Day 20 – Tehachapi and scouting north

David from the Roadside: I woke this morning to a howling wind and the trailer felt more like a boat. I went for a little walk about the campground and did a loop around the airfield and noticed the farm workers already at it before the heat of the day. I could smell the crop of cilantro long before I could see it.

Acres of Cilantro I could smell blocks away.

After some morning coffee and running one of the propane tanks to get refilled I headed north to explore the next section. The Southern most point of the Sierra Nevadas and the “Jawbone Butterbredt Area of Critical Environmental Concern”. Yep! Just as daunting as it sounds. The Critical Area of Concern will be for anyone (or anything) that has to go through it! This did not look good.
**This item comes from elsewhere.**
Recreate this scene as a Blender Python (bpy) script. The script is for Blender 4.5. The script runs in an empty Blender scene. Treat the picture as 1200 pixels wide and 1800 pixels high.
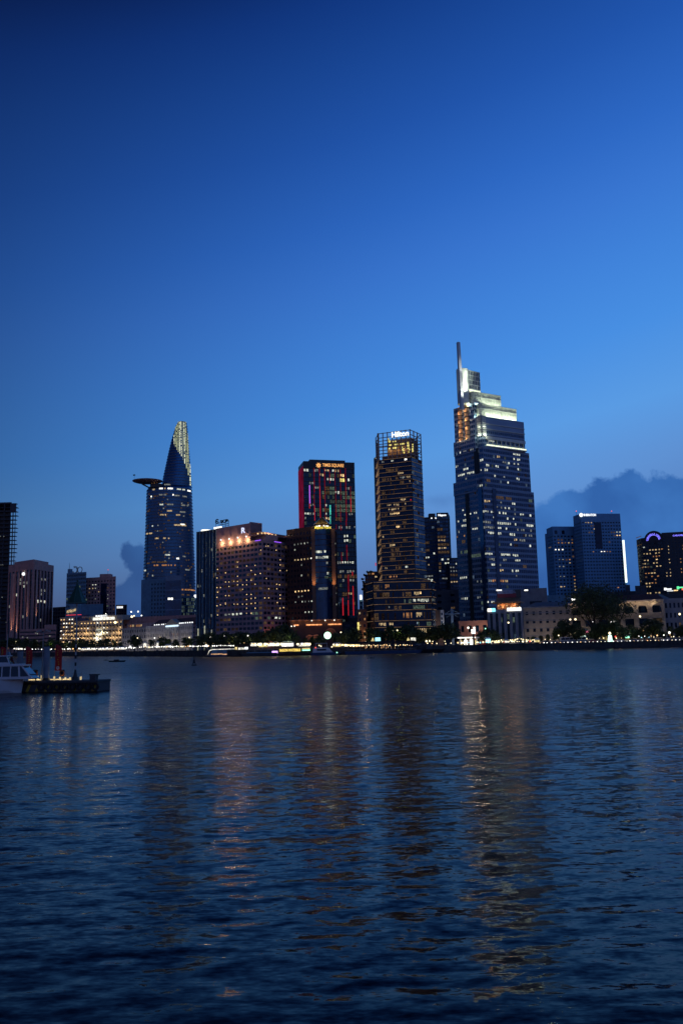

Here is an excerpt from the Pacific Crest Trail Water Report:

Tehachapi to Walker Pass is the driest section of the Pacific Crest Trail. This section is also much more remote than any of the previous PCT sections with fewer road crossings, and almost no cell phone service.

Yes, they got my attention. It’s still a couple days away so I’ll have plenty of time to worry about it.

Miles and miles of solar panel fields in the Indian Wells Valley south of Naval Air Weapons Station China Lake.

Back in Tehachapi I found the post office, had the oil changed in the truck (there will be few options in the weeks to come), and visited with one of the campground neighbors on a ramble-about from Orcas Island.

As of this evening, the wind is still howling and the forecast is for it to continue for at least the next few days. Glad I brought spare stakes for Runningbird’s tent.

4 thoughts on “Day 20 – Tehachapi and scouting north

  1. We love traveling with you both via your website writings. I noticed that China Lake appears not far from the trail area. John was about age 5 when his family lived there for a year when his father worked at the naval station, and he has several interesting memories. You two are both in our prayers. So grateful for the contact with the other hikers and the encouragement that you receive just when you need it.